The proposal was a hot-button issue in the recent school board election, and the outcome for three incumbents — one won; two lost — was consistent with their votes on the petition and sentiments in the areas they represent. One incumbent in north DeKalb who voted against the petition was rejected by voters. Another in south DeKalb who voted the same way was spared. A third, also in south DeKalb, who voted for the cluster, lost the election.

The charter cluster concept has been greeted with enthusiasm in north DeKalb, where there is a history of frustration with the management of the district. But it has created suspicion in the county’s south side, where poverty is higher and there is a fear that the wealthier parts of the county want to peel away into such clusters, leaving only the poorest sections under the district administration. Proponents of the Druid Hills cluster note, though, that a majority of their schools have high poverty and other challenges, such as immigrant populations.

Before the school board’s November denial, DeKalb officials determined that a Druid Hills Charter Cluster would drain millions of dollars from district coffers, at the expense of the rest of DeKalb’s roughly 100,000 students, an assertion the petitioners disputed.

A letter from Thurmond to his school board Friday said the new petition was essentially the same as the old one. A review committee “determined that these items lacked substantive modification or edits from the original petition’s responses,” the letter said. It also said the new petition “has not remedied the deficiencies” outlined in a letter from the school board after that first denial vote.

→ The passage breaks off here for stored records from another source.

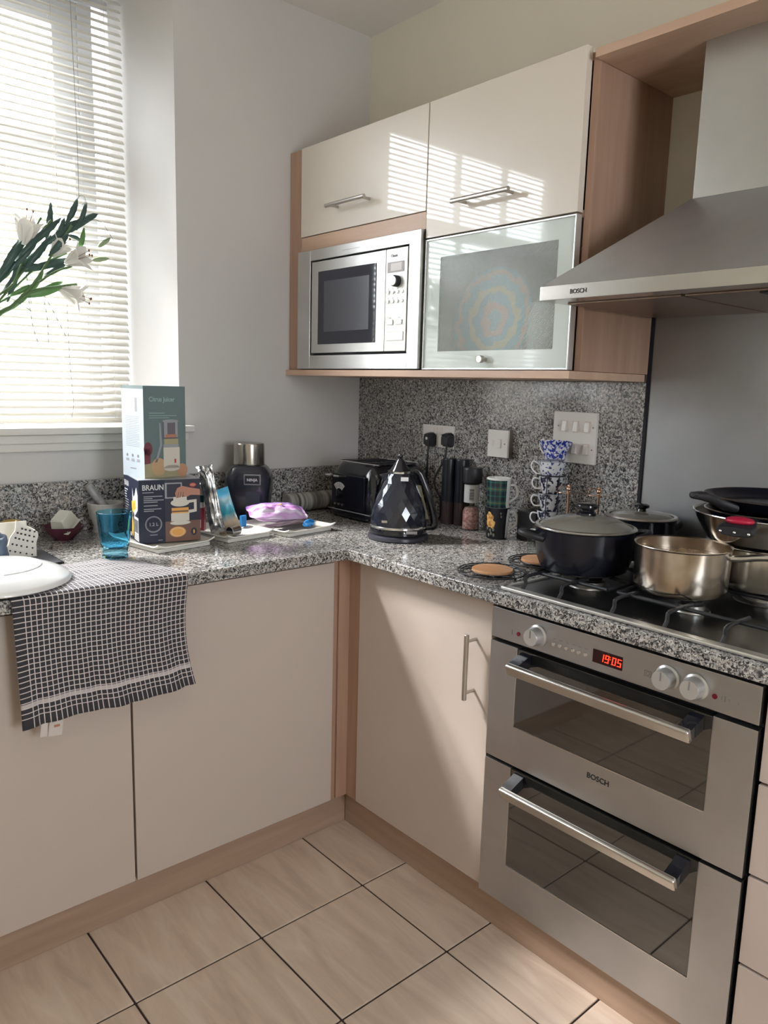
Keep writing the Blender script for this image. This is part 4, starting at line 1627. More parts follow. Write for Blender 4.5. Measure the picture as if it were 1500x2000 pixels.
# ---- blue-grey cloth bundle left of it
def blob(cx, cy, cz, rx, ry, rz_, seed, amp=0.18, freq=3.0, sub=4):
    from mathutils import noise
    b = B()
    b.ball((0, 0, 0), 1.0, sub=sub)
    for v in b.bm.verts:
        n = noise.noise(v.co * freq + Vector((seed, seed, 0))) * amp + noise.noise(v.co * freq * 2.7 + Vector((0, seed, 3))) * amp * 0.4
        v.co = Vector((cx + v.co.x * rx * (1 + n), cy + v.co.y * ry * (1 + n), max(cz + v.co.z * rz_ * (1 + n), cz - rz_ * 0.97)))
    return b


p0 = at(-8, 1060, 'y', 0.26)
single('dish_cloth', blob(p0.x - 0.01, 0.265, CT + 0.043, 0.036, 0.034, 0.042, 5, 0.35, 1.6), M('slate_blue_cloth', (0.10, 0.13, 0.19), 0.7),
       'slate blue cloth bundle beside the white utensil drainer', 'cloth', (p0.x, 0.265, CT), ang=70)

# dark drip mat behind the plate
b = B()
pm = [at(60, 1075, 'z', CT), at(80, 1078, 'z', CT), at(122, 1101, 'z', CT), at(60, 1112, 'z', CT)]
b.prism([(p.x, p.y) for p in pm], CT + 0.0005, CT + 0.006, bev=0.001)
for k in range(26):
    a = pm[1].lerp(pm[2], k / 25)
    b.box(a.x - 0.001, a.x + 0.004, a.y - 0.001, a.y + 0.001, CT + 0.0005, CT + 0.005)
single('drip_mat', b, BLACKM, 'black rubber drip mat edge showing between plate and drainer', 'mat', (pm[0].x, pm[0].y, CT))

# ---- maroon bowl with a white plastic tub tipped on it
cx_, cy_ = -0.618, 0.500
t = single('bowl', B().lathe([(0, 0), (0.026, 0), (0.028, 0.004), (0.045, 0.020), (0.056, 0.038), (0.054, 0.0385), (0.043, 0.022), (0.024, 0.008), (0, 0.007)], seg=40),
           M('maroon_glass', (0.10, 0.022, 0.04), 0.12, spec=0.7), 'small dark maroon bowl with a white tub resting in it', 'bowl', (cx_, cy_, CT), local=True)
b = B()
Mt = Matrix.Translation((-0.625, 0.478, CT + 0.056)) @ Matrix.Rotation(rot(-26), 4, 'Y') @ Matrix.Rotation(rot(18), 4, 'X') @ Matrix.Rotation(rot(30), 4, 'Z')
w_, d_, h_ = 0.030, 0.026, 0.019
lo = [(-w_, -d_, -h_), (w_, -d_, -h_), (w_, d_, -h_), (-w_, d_, -h_)]
hi = [(-w_ * .8, -d_ * .75, h_), (w_ * .8, -d_ * .75, h_), (w_ * .8, d_ * .75, h_), (-w_ * .8, d_ * .75, h_)]
b.hull([Mt @ Vector(p) for p in lo + hi])
bmesh.ops.bevel(b.bm, geom=b.bm.edges[:], offset=0.0025, segments=2, affect='EDGES')
b.box(-w_ - .003, w_ + .003, -d_ - .003, d_ + .003, -h_ - .0015, -h_ + .0015, 0.0007, 1, mat=Mt)
single('plastic_tub', b, M('tub_white', (0.66, 0.66, 0.60), 0.45), 'small white plastic tub tipped upside down in the maroon bowl', 'tub', (-0.625, 0.478, CT + 0.03))

# yellow-topped glass jar far left
p0 = at(22, 1022, 'y', 0.52)
t = thing('glass_bowl', 'glass bowl with yellow food against the granite upstand', 'bowl', (p0.x, 0.52, CT))
obj('bowl', B().lathe([(0, 0), (0.022, 0), (0.034, 0.02), (0.038, 0.060), (0.0365, 0.060), (0.032, 0.021), (0, 0.004)], (0, 0, 0), 36), THINGL, t, local=True)
obj('contents', B().lathe([(0, 0.005), (0.020, 0.005), (0.031, 0.02), (0.035, 0.052), (0.02, 0.062), (0, 0.065)], (0, 0, 0), 36), M('mustard_yellow', (0.55, 0.36, 0.10), 0.5), t, local=True)

# ---- mortar and pestle
MARB = two_tone('pale_marble', (0.42, 0.42, 0.41), (0.60, 0.59, 0.56), 30, 0.35, 0.65, 0.4)
t = thing('mortar', 'pale marble mortar against the granite upstand behind the tumbler', 'mortar', (-0.483, 0.540, CT))
obj('bowl', B().lathe([(0, 0), (0.036, 0), (0.038, 0.004), (0.034, 0.020), (0.046, 0.050), (0.050, 0.086), (0.049, 0.0875), (0.043, 0.086), (0.036, 0.055), (0.02, 0.038), (0, 0.034)], seg=40), MARB, t, local=True)
pa, pb = Vector((-0.470, 0.546, CT + 0.052)), at(170, 946, 'y', 0.565)
d_ = (pb - pa)
single('pestle', B().tube([pa, pa + d_ * 0.06, pa + d_ * 0.2, pa + d_ * 0.5, pa + d_ * 0.93, pb], lambda s_: (0.010, 0.015, 0.0145, 0.0115, 0.0125, 0.006)[min(5, int(s_ * 5 + 0.5))], 20),
       two_tone('grey_marble', (0.26, 0.26, 0.26), (0.42, 0.41, 0.40), 40, 0.35, 0.65, 0.4), 'grey marble pestle leaning out of the mortar', 'pestle', pa, ang=60)

# ---- blender base with a steel cup
bx, by = -0.020, 0.508
t = thing('blender_base', 'black blender base with an upturned steel cup, against the window wall', 'blender', (bx, by, CT), rot(-41))
b = B()


def super_ring(z, rx, ry, n=48, p=3.2):
    out = []
    for k in range(n):
        a = 2 * PI * k / n
        c, s_ = math.cos(a), math.sin(a)
        out.append(Vector((rx * math.copysign(abs(c) ** (2 / p), c), ry * math.copysign(abs(s_) ** (2 / p), s_), z)))
    return out


def loft(rings):
    b = bmesh.new()
    R_ = [[b.verts.new(p) for p in r] for r in rings]
    n = len(R_[0])
    for a, d in zip(R_[:-1], R_[1:]):
        for k in range(n):
            b.faces.new((a[k], a[(k + 1) % n], d[(k + 1) % n], d[k]))
    b.faces.new(R_[0][::-1])
    b.faces.new(R_[-1])
    bmesh.ops.recalc_face_normals(b, faces=b.faces[:])
    o = B()
    o._merge(b)
    return o


BLB = M('blender_black', (0.022, 0.024, 0.036), 0.18, coat=0.3)
rings = [super_ring(z, r, r * 0.98) for z, r in ((0.001, 0.064), (0.006, 0.067), (0.03, 0.068), (0.07, 0.070), (0.105, 0.0745), (0.135, 0.0755), (0.155, 0.071), (0.172, 0.060), (0.180, 0.050), (0.182, 0.04))]
obj('housing', loft(rings), BLB, t, local=True)
obj('badge', B().box(-0.004, 0.050, -0.0795, -0.0725, 0.122, 0.156, 0.002), M('badge_grey', (0.18, 0.18, 0.19), 0.3), t, local=True)
bdg = obj('badge_face', B().box(0.000, 0.046, -0.0805, -0.0796, 0.1265, 0.1515, 0.0003), BLACKM, t, local=True)
b = B().text('NINJA', 0.0125, Matrix.Translation((0.023, -0.0806, 0.1345)) @ Matrix.Rotation(PI / 2, 4, 'X'), 0.0002, 'CENTER')
obj('lettering', b, PW, bdg, local=True)
obj('front_panel', B().box(0.000, 0.046, -0.0735, -0.068, 0.012, 0.100, 0.002), M('panel_slate', (0.05, 0.055, 0.075), 0.25), t, local=True)
obj('steel_cup', B().lathe([(0.049, 0.181), (0.050, 0.186), (0.0495, 0.244), (0.0475, 0.2495), (0.040, 0.2510), (0, 0.2512)], seg=48), POTST, t, local=True)

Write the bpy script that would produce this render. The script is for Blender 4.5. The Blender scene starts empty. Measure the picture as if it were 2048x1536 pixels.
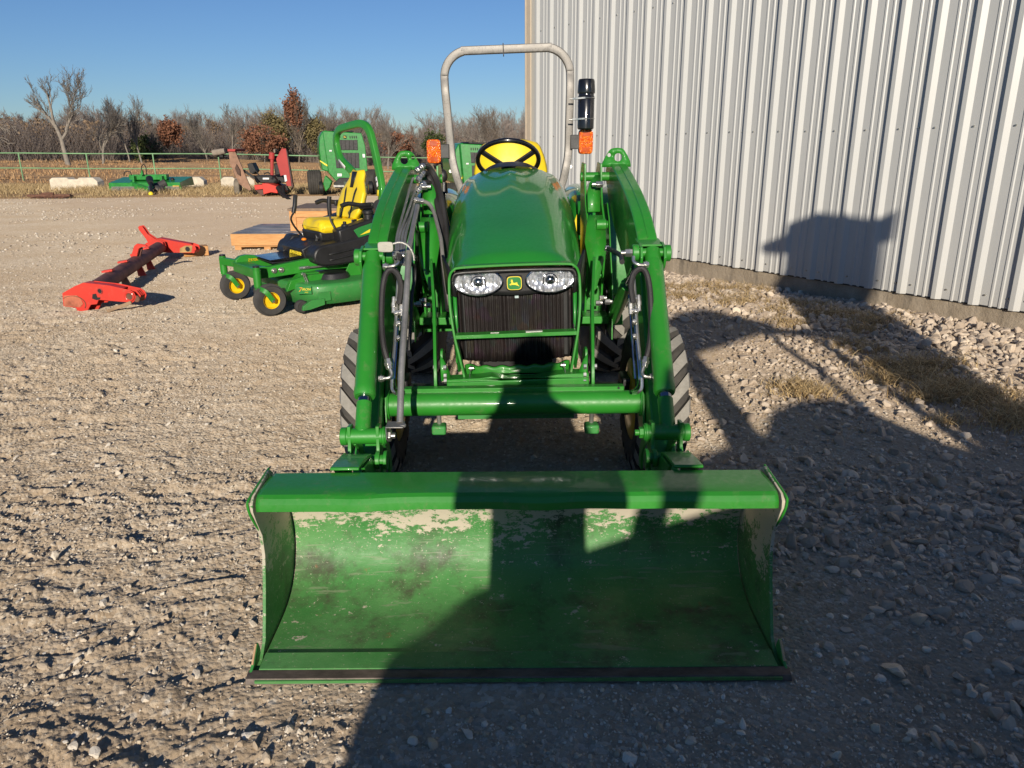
import bpy, math, random
import numpy as np
from mathutils import Vector, Matrix
random.seed(7)
rng = np.random.default_rng(7)
SC = bpy.context.scene
COL = SC.collection
rad = math.radians

# ------------------------------------------------------------ camera
F_PX, PITCH, ROLLC, EYE = 1510.0, rad(17.5), rad(.42), 1.5
_r = np.array([1., 0, 0]); _f = np.array([0, math.cos(PITCH), -math.sin(PITCH)]); _u = np.array([0, math.sin(PITCH), math.cos(PITCH)])
_R = math.cos(ROLLC)*_r-math.sin(ROLLC)*_u
_U = math.cos(ROLLC)*_u+math.sin(ROLLC)*_r
cam = bpy.data.objects.new('camera', bpy.data.cameras.new('camera'))
COL.objects.link(cam); SC.camera = cam
cam.data.sensor_width = 36; cam.data.lens = 36*F_PX/2048
cam.data.clip_start = .05; cam.data.clip_end = 2000
M = Matrix.Identity(4)
for i in range(3):
    M[i][0] = _R[i]; M[i][1] = _U[i]; M[i][2] = -_f[i]
M[2][3] = EYE
cam.matrix_world = M
# ------------------------------------------------------------ light
SUN_EL, SUN_AX = rad(17.0), .012            # light travels towards +Y, a touch to +X
w = bpy.data.worlds.new('World'); SC.world = w; w.use_nodes = True
nt = w.node_tree; nt.nodes.clear()
sky = nt.nodes.new('ShaderNodeTexSky'); sky.sky_type = 'NISHITA'; sky.sun_disc = False
sky.sun_elevation = SUN_EL; sky.sun_rotation = rad(180.7)
sky.air_density = 1.0; sky.dust_density = .0; sky.ozone_density = 2.0; sky.altitude = 300
bg = nt.nodes.new('ShaderNodeBackground'); bg.inputs[1].default_value = .066
wo = nt.nodes.new('ShaderNodeOutputWorld')
tint = nt.nodes.new('ShaderNodeMix'); tint.data_type = 'RGBA'; tint.blend_type = 'MULTIPLY'; tint.inputs[0].default_value = 1
tint.inputs[7].default_value = (.61, .84, 1.23, 1); nt.links.new(sky.outputs[0], tint.inputs[6]); nt.links.new(tint.outputs[2], bg.inputs[0]); nt.links.new(bg.outputs[0], wo.inputs[0])
sun = bpy.data.objects.new('sun', bpy.data.lights.new('sun', 'SUN')); COL.objects.link(sun)
sun.data.energy = 5.0; sun.data.angle = rad(.5); sun.data.color = (1, .90, .76)
ld = Vector((SUN_AX, 1, -math.tan(SUN_EL))).normalized()
sun.rotation_euler = ld.to_track_quat('-Z', 'Y').to_euler()
SC.view_settings.view_transform = 'Standard'; SC.view_settings.look = 'None'
SC.view_settings.exposure = .05; SC.view_settings.gamma = 1
SC.render.engine = 'CYCLES'
SC.cycles.max_bounces = 6; SC.cycles.transparent_max_bounces = 8
SC.cycles.use_denoising = True

# ------------------------------------------------------------ points from the survey of the photograph
def _ray(px, py): return _f+_R*(px-1024)/F_PX-_U*(py-768)/F_PX
_C = np.array([0, 0, EYE])
def W(px, py, y):                       # the point at distance y
    d = _ray(px, py); return Vector(_C+d*(y/d[1]))
def G(px, py, z=0):                     # the point at height z
    d = _ray(px, py); return Vector(_C+d*((z-EYE)/d[2]))

# ------------------------------------------------------------ noise
def _h(ix, iy, s):
    n = (ix*374761393+iy*668265263+s*2147483647+s*974711) & 0xffffffff
    n = ((n ^ (n >> 13))*1274126177) & 0xffffffff
    return ((n ^ (n >> 16)) & 0xffff)/65535.0
def vn(x, y, s=0):
    x = np.asarray(x, float); y = np.asarray(y, float)
    ix = np.floor(x).astype(np.int64); iy = np.floor(y).astype(np.int64)
    fx = x-ix; fy = y-iy
    fx = fx*fx*fx*(fx*(fx*6-15)+10); fy = fy*fy*fy*(fy*(fy*6-15)+10)
    a = _h(ix, iy, s); b = _h(ix+1, iy, s); c = _h(ix, iy+1, s); d = _h(ix+1, iy+1, s)
    return (a*(1-fx)+b*fx)*(1-fy)+(c*(1-fx)+d*fx)*fy
def fbm(x, y, s=0, o=4):
    t = 0; a = .5; n = 0
    for k in range(o):
        t = t+a*vn(x*2**k+k*17.3, y*2**k-k*9.1, s+k); n += a; a *= .5
    return t/n
def sst(a, b, v):
    t = np.clip((v-a)/(b-a), 0, 1); return t*t*(3-2*t)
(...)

Matt Lewis, the chairman of the charter cluster board, said he hadn’t received a copy of the letter and couldn’t comment on it. However, Lewis disagreed with the review committee’s assessment.

“We believe that our refiled petition responds specifically to each point made” by the district, he said.

It’s unclear what happens next. Georgia law establishes a process for original petitions but is more ambiguous about resubmitted petitions, though it clearly allows for them. The DeKalb school board meets Monday, but as of Friday the charter cluster petition was not on its agenda.